As he got older, Demetrius sought to assert his independence from Bernard. Upon withdrawing from Temple University in 2000, he signed his first promotional contract with Dino Duva, against Bernard’s advice, and he only temporarily was trained by Bernard’s longtime chief second, Bouie Fisher (now deceased), preferring to return to Ennis. (Demetrius is now trained by Danny Davis.) The two also squabbled about other things, raising an already high tension level.

“There is a lot of pressure,” Demetrius said in June 2003. “People always want to compare me to my uncle. It’s like I can’t ever have a bad day or somebody will say, `You’re not as good as Bernard.’”

Nor were unflattering comparisons of his ring achievements in comparison to Bernard’s the only source of irritation for Demetrius.

“My uncle and me have our differences,” he said in 2008. “It’s not going to work out between me and him. The man kicked me out of my apartment. He kicked me, my son and my fiancée out.

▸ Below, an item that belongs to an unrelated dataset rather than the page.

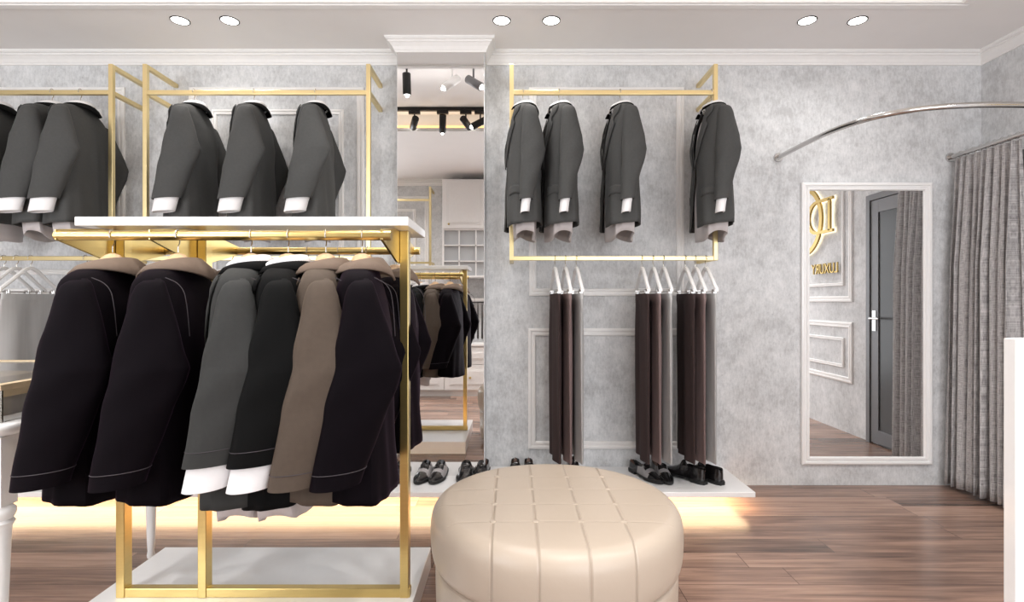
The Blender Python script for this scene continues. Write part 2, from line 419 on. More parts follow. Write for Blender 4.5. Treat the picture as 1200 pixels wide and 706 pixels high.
# a frame on the front wall, seen only in the column mirror
t = thing('wall_clothes_frame', (-1.6, YF, 1.5), 'brass wall clothes frame seen reflected in the column mirror beside white cupboards', 'clothes rail')
def L(p): return (p[0]+1.6, p[1]-YF, p[2]-1.5)
for x in (-.99, -1.75):
    MB().bar(L((x, YF+.27, 1.55)), L((x, YF+.27, 2.52)), .026, .026).build('post', M['palegold'], t)
    for z in (1.6, 2.5): MB().bar(L((x, YF+.257, z)), L((x, YF, z)), .024, .024).build('bracket', M['palegold'], t)
for z in (1.6, 2.36): MB().bar(L((-1.75, YF+.27, z)), L((-.99, YF+.27, z)), .024, .024).build('rail', M['palegold'], t)

# ------------------------------------------------------------------ garments
TORSO = [(-.090, .056, .040), (-.104, .095, .046), (-.122, .155, .050), (-.142, .196, .054), (-.165, .208, .062), (-.22, .210, .074),
         (-.30, .204, .086), (-.45, .196, .088), (-.60, .204, .092), (-.80, .214, .098)]
def surf(z, phi, off=0, fold=True):
    a, b = interp(TORSO, z)
    p = 2.6; c, s = math.cos(phi), math.sin(phi)
    f = .0
    if fold:
        k = max(0, min(1, (-z-.3)/.45))
        f = k*(.006*math.sin(5*phi+1.3)+.004*math.sin(11*phi+6*z)) + .002*math.sin(23*z+3*phi)*max(0, min(1, (-z-.2)/.2))
    r = abs(c)**(2/p); q = abs(s)**(2/p)
    return Vector((math.copysign((b+off+f)*r, c), math.copysign((a+off+f)*q, s), z))
SLEEVE_BENT = [(-.142, .012, .034, .182, .006), (-.148, -.006, .046, .189, .022), (-.162, -.016, .053, .196, .035), (-.19, -.024, .064, .205, .042),
          (-.25, -.034, .084, .216, .047), (-.32, -.046, .108, .228, .050), (-.372, -.055, .127, .236, .048), (-.386, -.058, .129, .238, .048),
          (-.44, -.067, .112, .241, .048), (-.52, -.081, .083, .242, .046), (-.60, -.095, .052, .241, .045), (-.72, -.114, .010, .238, .045)]
SLEEVE_STRAIGHT = [(-.142, .008, .026, .182, .006), (-.148, -.008, .040, .189, .022), (-.162, -.017, .049, .196, .035), (-.19, -.023, .057, .205, .042),
          (-.25, -.028, .069, .212, .046), (-.32, -.031, .083, .218, .048), (-.372, -.033, .093, .222, .047), (-.386, -.034, .094, .223, .047),
          (-.44, -.036, .080, .225, .046), (-.52, -.039, .058, .226, .044), (-.60, -.042, .037, .226, .043), (-.72, -.046, .016, .224, .042)]
SLEEVE = SLEEVE_BENT
def sleeve_ring(z, side, off=0, n=28, tilt=0):
    xf, xr, y, ry = interp(SLEEVE, z, 0); cx = (xf+xr)/2; rx = (xr-xf)/2+off; out = []
    for k in range(n):
        a = 2*PI*k/n; c, s = math.cos(a), math.sin(a)
        wr = .0025*math.sin(40*z+3*a)*(1 if -.5 < z < -.3 else .4)
        x = cx+math.copysign((rx+wr)*abs(c)**(1.15 if c > 0 else .85), c); yy = y+math.copysign((ry+off+wr)*abs(s)**.9, s)
        out.append((x, side*yy, z+tilt*(x-cx)))
    return out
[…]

“We don’t get along. It’s been like that for a while. It’s a shame. He’s got to learn how to talk to people and respect people.”

But time and circumstances, if not healing all wounds, at least provide grounds for uneasy truces. Besides, maybe the old saying really is true that blood is thicker than water.

Demetrius admittedly has much ground to make up. He fought just once in 2011, a 10-round, unanimous-decision loss to Brad Solomon, and once this year, an eight-round, unanimous decision over Doel Carrasquillo in Costa Mesa, Calif., with Bernard at ringside. An impressive showing against Collins could serve the purpose of reminding fight fans that he still is out there, and maybe as a potential factor in his new weight class.

“Demetrius understands that he represents not only himself in the ring, but the legacy of the Hopkins family,” Bernard said in 2005, a fact of life that neither man is apparently unable to overlook even if they wanted to.